PROBLEM REQUIREMENTS: In the listing that follows, locate the line containing "Continue the Blender" and the line containing "m.build('print', INK, lb)". Retype exactly those two lines and every line between them, and nothing more.

GIVEN RECORDS:
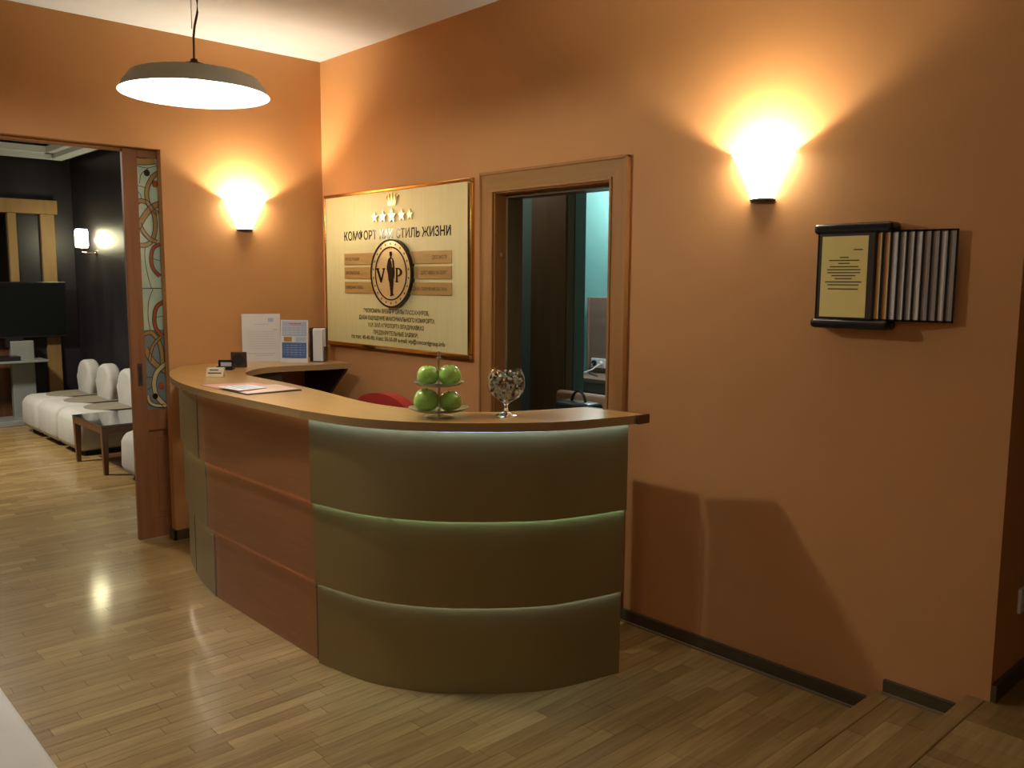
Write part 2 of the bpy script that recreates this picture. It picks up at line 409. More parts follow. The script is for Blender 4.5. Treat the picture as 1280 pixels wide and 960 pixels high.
# ------------------------------------------------------------------ doorway in the right wall
d = empty('door_1', (2.215, 0, 0), 'open doorway with a wide oak casing in the orange wall', 'doorway', kind='structure')
def casing_piece(name, pts, mat):
    bm = bm_new(); poly(bm, [(x, 0.0, z) for x, z in pts], (0, -0.022, 0)); obj(name, bm, mat, d)
casing_piece('casing', [(1.70, 0), (1.79, 0), (1.79, 2.13), (1.70, 2.22)], mCAS)
casing_piece('casing', [(2.64, 0), (2.73, 0), (2.73, 2.22), (2.64, 2.13)], mCAS)
casing_piece('casing', [(1.70, 2.22), (1.79, 2.13), (2.64, 2.13), (2.73, 2.22)], mCASH)
bm = bm_new(); bx(bm, 1.785, 1.80, -0.030, -0.01, 0, 2.13); bx(bm, 2.63, 2.645, -0.030, -0.01, 0, 2.13); bx(bm, 1.785, 2.645, -0.030, -0.01, 2.12, 2.137)
bx(bm, 2.722, 2.738, -0.030, 0, 0, 2.228); bx(bm, 1.692, 1.705, -0.030, 0, 0, 2.228); bx(bm, 1.692, 2.738, -0.030, 0, 2.215, 2.23)
obj('moulding', bevel(bm, 0.003, 1), mCAS, d)
bm = bm_new(); bx(bm, 1.79, 1.805, -0.01, T+0.02, 0, 2.13); bx(bm, 2.625, 2.64, -0.01, T+0.02, 0, 2.13); bx(bm, 1.79, 2.64, -0.01, T+0.02, 2.115, 2.13)
obj('jamb', bm, mCAS, d)
bm = bm_new(); bx(bm, 1.805, 1.822, 0.07, T+.022, 0, 2.115); bx(bm, 1.805, 2.625, 0.07, T+.022, 2.098, 2.115)
obj('door_stop', bm, mWARD, d)
box('strike_plate', (1.8045, 1.807, 0.025, 0.045, 1.78, 1.80), mCHROME, d)

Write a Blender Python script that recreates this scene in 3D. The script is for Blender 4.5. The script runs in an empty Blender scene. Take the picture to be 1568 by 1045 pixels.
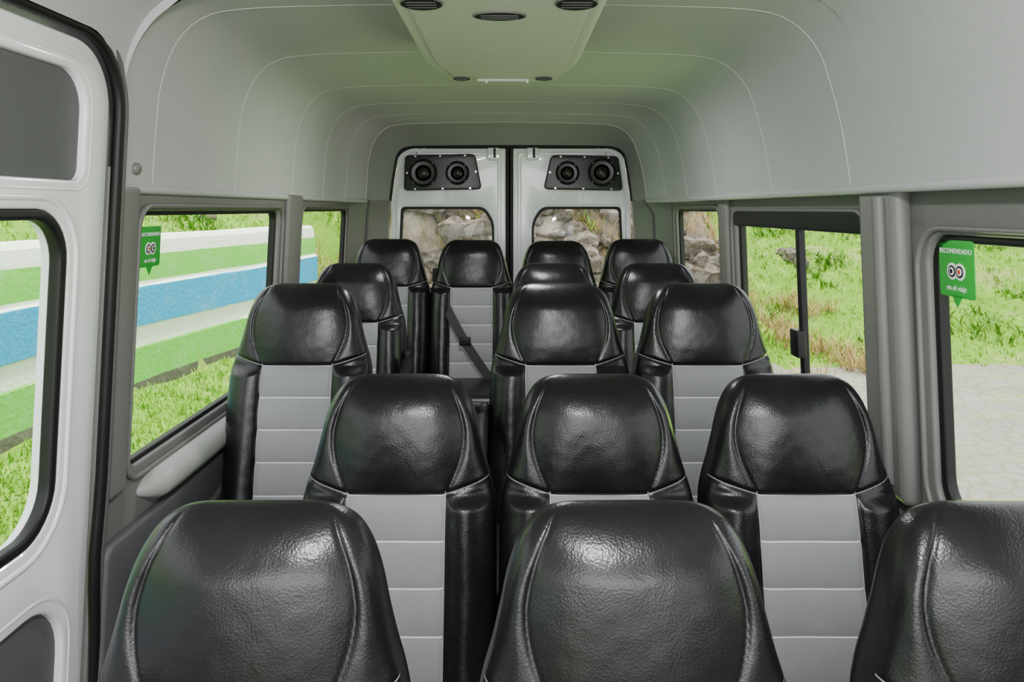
import bpy, bmesh, math, random
from mathutils import Vector, noise
random.seed(7)
ZC=1.62
scene=bpy.context.scene
COL=scene.collection

# ------------------------------------------------------------------ materials
class NT:
    def __init__(s,name):
        s.m=bpy.data.materials.new(name); s.m.use_nodes=True
        s.t=s.m.node_tree; s.t.nodes.clear()
        s.out=s.n('ShaderNodeOutputMaterial')
    def n(s,t,**k):
        nd=s.t.nodes.new(t)
        for a,b in k.items(): setattr(nd,a,b)
        return nd
    def l(s,a,b): s.t.links.new(a,b)
    def put(s,sock,v):
        if isinstance(v,bpy.types.NodeSocket): s.l(v,sock)
        else: sock.default_value=v
    def math(s,op,a,b=0.0,c=0.0):
        nd=s.n('ShaderNodeMath',operation=op)
        s.put(nd.inputs[0],a); s.put(nd.inputs[1],b); s.put(nd.inputs[2],c)
        return nd.outputs[0]
    def mix(s,f,a,b):
        nd=s.n('ShaderNodeMix',data_type='RGBA')
        s.put(nd.inputs[0],f); s.put(nd.inputs[6],a); s.put(nd.inputs[7],b)
        return nd.outputs[2]
    def noise(s,scale,detail=3,vec=None,rough=.5):
        nd=s.n('ShaderNodeTexNoise'); nd.inputs['Scale'].default_value=scale
        nd.inputs['Detail'].default_value=detail; nd.inputs['Roughness'].default_value=rough
        s.l(vec if vec else s.obj(),nd.inputs['Vector']); return nd.outputs['Fac']
    def voro(s,scale,feature='F1',vec=None,out='Distance'):
        nd=s.n('ShaderNodeTexVoronoi',feature=feature); nd.inputs['Scale'].default_value=scale
        s.l(vec if vec else s.obj(),nd.inputs['Vector']); return nd.outputs[out]
    def obj(s):
        if not hasattr(s,'_o'): s._o=s.n('ShaderNodeTexCoord').outputs['Object']
        return s._o
    def ramp(s,f,stops):
        nd=s.n('ShaderNodeValToRGB'); s.l(f,nd.inputs[0]); e=nd.color_ramp.elements
        while len(e)<len(stops): e.new(.5)
        for i,(p,c) in enumerate(stops): e[i].position=p; e[i].color=c
        return nd.outputs[0]
    def bump(s,h,st=.2,dist=.01,nrm=None):
        nd=s.n('ShaderNodeBump'); nd.inputs['Strength'].default_value=st; nd.inputs['Distance'].default_value=dist
        s.l(h,nd.inputs['Height'])
        if nrm: s.l(nrm,nd.inputs['Normal'])
        return nd.outputs[0]
    def bsdf(s,col,rough=.5,metal=0,nrm=None,spec=.5,coat=0):
        b=s.n('ShaderNodeBsdfPrincipled')
        s.put(b.inputs['Base Color'],col); s.put(b.inputs['Roughness'],rough); s.put(b.inputs['Metallic'],metal)
        b.inputs['Specular IOR Level'].default_value=spec
        b.inputs['Coat Weight'].default_value=coat
        if nrm: s.l(nrm,b.inputs['Normal'])
        s.l(b.outputs[0],s.out.inputs[0]); return s.m
def C(r,g,b): return (r,g,b,1)
def simple(name,col,rough=.5,metal=0,bs=0,bst=.1,spec=.5,coat=0,var=.08):
    t=NT(name)
    f=t.noise(6,4)
    c=t.mix(f,tuple(x*(1-var) for x in col[:3])+(1,),tuple(min(1,x*(1+var)) for x in col[:3])+(1,))
    nrm=t.bump(t.noise(bs,3),bst,.004) if bs else None
    return t.bsdf(c,rough,metal,nrm,spec,coat)

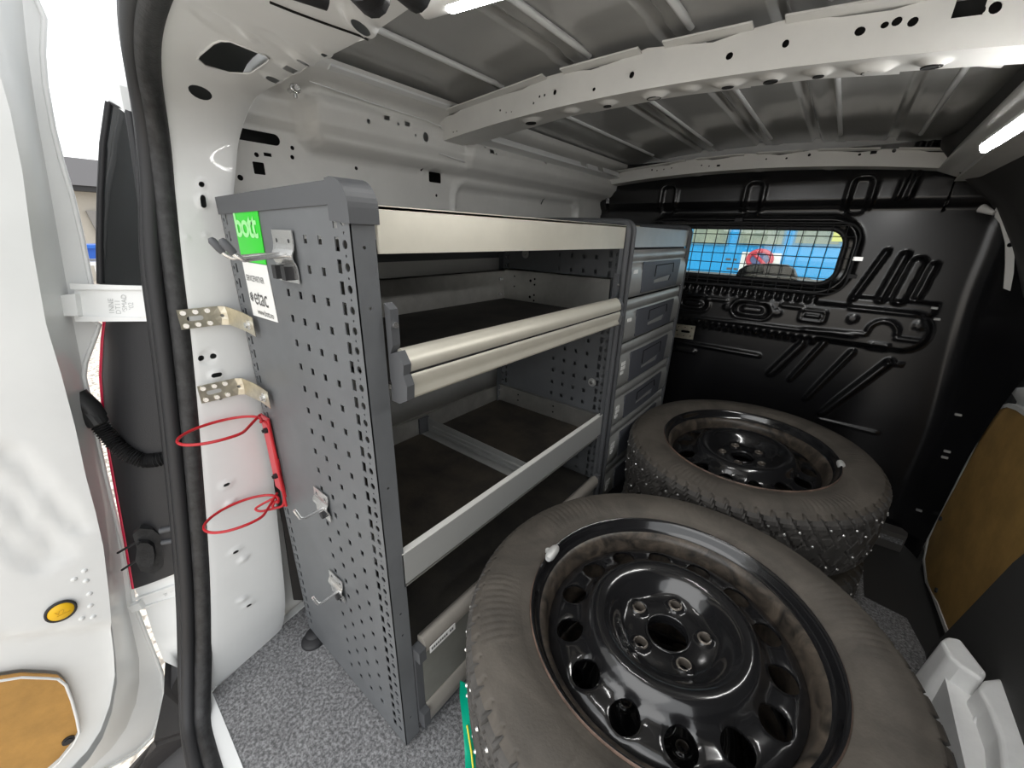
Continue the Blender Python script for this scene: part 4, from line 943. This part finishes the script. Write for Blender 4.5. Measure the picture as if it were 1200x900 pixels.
# small label on the locker rail
lb = empty('rail_label', (XF+.018,.36,.24), 'small white printed label stuck on the bottom locker rail', 'label')
m = MB(); m.prism([(XF+.0180,.312,.228),(XF+.0180,.375,.228),(XF+.0180,.375,.244),(XF+.0180,.312,.244)], (.0008,0,0)); m.build('paper', WSTRIP, lb)
m = MB(); 
for k in range(11):
    m.box((XF+.0188,.316+k*.005,.233),(XF+.0191,.3195+k*.005,.2385)) if k != 8 else None
m.build('print', INK, lb)

# ================================================================= brackets between pillar and panel
def bracket(name, y0, zc, label, npts):
    o = empty(name, (-.845, y0, zc), label, 'bracket', 'zinc fixing brackets on the rear pillar')
    x = -.838; h = .0165
    p = [(x, .172), (x, .228), (x+.005, .240), (-.790, .2495), (-.752, .2515)]
    d = np.r_[0, np.cumsum([math.dist(a, b) for a, b in zip(p[:-1], p[1:])])]
    fn = lambda u, v: P3(np.interp(u, d, [a for a, b in p]), np.interp(u, d, [b for a, b in p])-.003, zc+v-.12*np.maximum(u-.06, 0)*1.0)
    hs = [rrect(.022, 0, .012, .0042, .004)]+[circ(.005+.017*i, .0108*j, .0016, 8) for i in range(3) for j in (-1, 1)]+[circ(.062, 0, .003, 8)]
    m = MB(); m.sheet([(0,-h),(.058,-h),(d[-1],-h*1.0),(d[-1],h),(.058,h),(0,h)], hs, fn, (.0012,-.0012,0), step=.01); m.build('strap', ZINC, o)
    for i in range(3):
        for j in (-1, 1):
            if (i, j) == (0, 1) and npts == 5: continue
            q = fn(np.array([.007+.017*i]), np.array([.0108*j]))[0]; m = MB(); m.cyl(q, (.004,-.001,0), .0040, 12); s_ = m.build('rivet', STEEL, o)
    q = fn(np.array([d[-1]-.016]), np.array([0.]))[0]+np.array([0,-.001,0]); m = MB(); m.cyl(q, (0,-.002,0), .0085, 18); m.cyl(q, (0,-.007,0), .0052, 6, smooth=False); m.build('bolt', STEEL, o)
bracket('fixing_bracket', .172, .800, 'zinc bracket from pillar to rack, upper one beside the white sticker', 6)
bracket('fixing_bracket', .172, .665, 'zinc bracket from pillar to rack, lower one above the red wire holder', 6)
# eye bolt near the roof
e0 = at(345,104,0,-.85); m = MB(); m.cyl(e0+np.array([-.02,0,0]), (.03,0,0), .004, 12); m.tube([e0+np.array([.004,.008*math.cos(t*PI/8),.006*math.sin(t*PI/8)]) for t in range(16)], .002, 8, closed=True); m.cyl(e0, (0,0,-.014), .0035, 10)
m.build('roof_hook', STEEL, label='small zinc hook screwed under the left roof edge', cat='hook')

# ================================================================= red wire holder
rw = empty('wire_holder', (-.80,.25,.5), 'red wire double-ring holder fixed to the rear edge of the end panel', 'holder')
m = MB(); m.box((-.824,.2505,.434),(-.786,.2535,.604)); m.build('back_plate', REDL, rw)
for z in (.575,.470):
    m = MB(); m.cyl((-.803,.2505,z),(0,-.006,0),.0055,10); m.cyl((-.803,.2505,z),(0,-.009,0),.0032,6); m.build('knob', PLAST, rw)
def ringpts(cx, cy, rx_, ry_, z, a0, a1, n=40, tilt=0): return [(cx+rx_*math.cos(a), cy+ry_*math.sin(a), z+tilt*(cy-.25+ry_*math.sin(a))) for a in np.linspace(a0, a1, n)]
for z in (.606,.424):
    pts = ringpts(-.797,.178,.043,.064, z, math.radians(58), math.radians(58+320), 44, .0)
    if z > .5: pts = [(-.778,.250,.430),(-.778,.2485,.53),(-.780,.247,z-.006),(-.788,.241,z)]+pts+[(-.812,.246,z)]
    else: pts = [(-.778,.250,.52),(-.778,.248,.43),(-.783,.244,z-.018),(-.796,.225,z-.018),(-.792,.236,z)]+pts+[(-.812,.247,z)]
    m = MB(); m.tube(spline(pts, 110), .0026, 10); m.build('wire_ring', RED, rw)
m = MB(); m.tube(spline([(-.787,.249,.405),(-.790,.235,.405),(-.80,.205,.408),(-.812,.200,.412),(-.808,.222,.418),(-.800,.243,.424)], 30), .0024, 8); m.build('wire_loop', RED, rw)
m = MB(); m.tube(spline([(-.780,.2485,.606),(-.778,.2470,.50),(-.778,.2480,.408)], 30), .0026, 8); m.build('side_wire', RED, rw)

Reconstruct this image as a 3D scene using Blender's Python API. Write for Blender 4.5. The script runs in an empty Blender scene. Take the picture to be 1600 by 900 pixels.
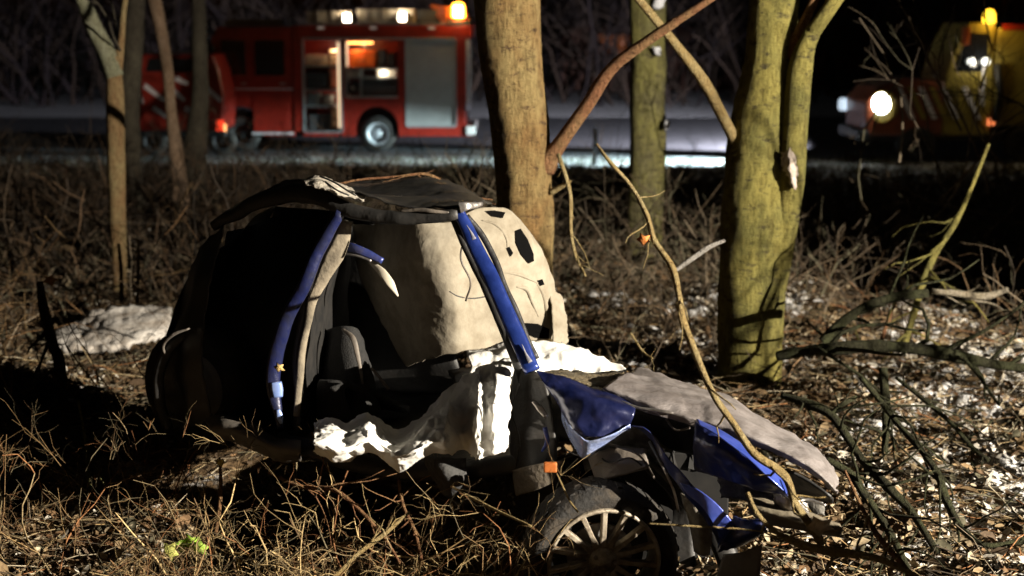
import bpy, math, random
import numpy as np
from mathutils import Vector, noise, Matrix
random.seed(7); rng = np.random.default_rng(7)
R = math.radians
C = bpy.context.scene.collection
S = bpy.context.scene

# ------------------------------------------------------------------ camera
CAMZ, F, HOR = 2.5, 2470.0, 20.0
PITCH = math.atan((450 - HOR) / F)
cam_d = bpy.data.cameras.new("camera"); cam = bpy.data.objects.new("camera", cam_d); C.objects.link(cam)
cam.location = (0, 0, CAMZ); cam.rotation_euler = (math.pi / 2 - PITCH, 0, 0)
cam_d.sensor_width = 36; cam_d.lens = 36 * F / 1600; cam_d.clip_start = 0.1; cam_d.clip_end = 2000
cam_d.dof.use_dof = True; cam_d.dof.focus_distance = 7.0; cam_d.dof.aperture_fstop = 2.0
S.camera = cam
S.view_settings.view_transform = 'Standard'; S.view_settings.look = 'None'; S.view_settings.exposure = 0; S.view_settings.gamma = 1
S.cycles.use_denoising = True
S.cycles.max_bounces = 5; S.cycles.diffuse_bounces = 2; S.cycles.glossy_bounces = 2; S.cycles.transparent_max_bounces = 6
S.cycles.sample_clamp_indirect = 3

# ------------------------------------------------------------------ night sky
W = bpy.data.worlds.new("World"); S.world = W; W.use_nodes = True
nt = W.node_tree; bg = nt.nodes['Background']
sky = nt.nodes.new('ShaderNodeTexSky'); sky.sky_type = 'NISHITA'; sky.sun_disc = False
sky.sun_elevation = R(1.0); sky.sun_rotation = R(180)
nt.links.new(sky.outputs[0], bg.inputs[0]); bg.inputs[1].default_value = 0.0065

# ------------------------------------------------------------------ the working floodlight (stands out of frame, to the right)
LAMP = Vector((10.2, 0.8, 3.8)); AIM = Vector((0.0, 6.9, 0.8))
FLOOD_W = 28000.0

# ------------------------------------------------------------------ helpers
def P(px, py, d):
    """point seen at (px,py) of the photograph, d metres ahead of the camera"""
    u = (px - 800) / F; v = -(py - 450) / F
    c, s = math.cos(PITCH), math.sin(PITCH)
    y = c + v * s; z = -s + v * c
    k = d / y
    return Vector((u * k, d, CAMZ + z * k))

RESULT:
Continue the Blender Python script for this scene: part 4, from line 943. This part finishes the script. Write for Blender 4.5. Measure the picture as if it were 1200x900 pixels.
# small label on the locker rail
lb = empty('rail_label', (XF+.018,.36,.24), 'small white printed label stuck on the bottom locker rail', 'label')
m = MB(); m.prism([(XF+.0180,.312,.228),(XF+.0180,.375,.228),(XF+.0180,.375,.244),(XF+.0180,.312,.244)], (.0008,0,0)); m.build('paper', WSTRIP, lb)
m = MB(); 
for k in range(11):
    m.box((XF+.0188,.316+k*.005,.233),(XF+.0191,.3195+k*.005,.2385)) if k != 8 else None
m.build('print', INK, lb)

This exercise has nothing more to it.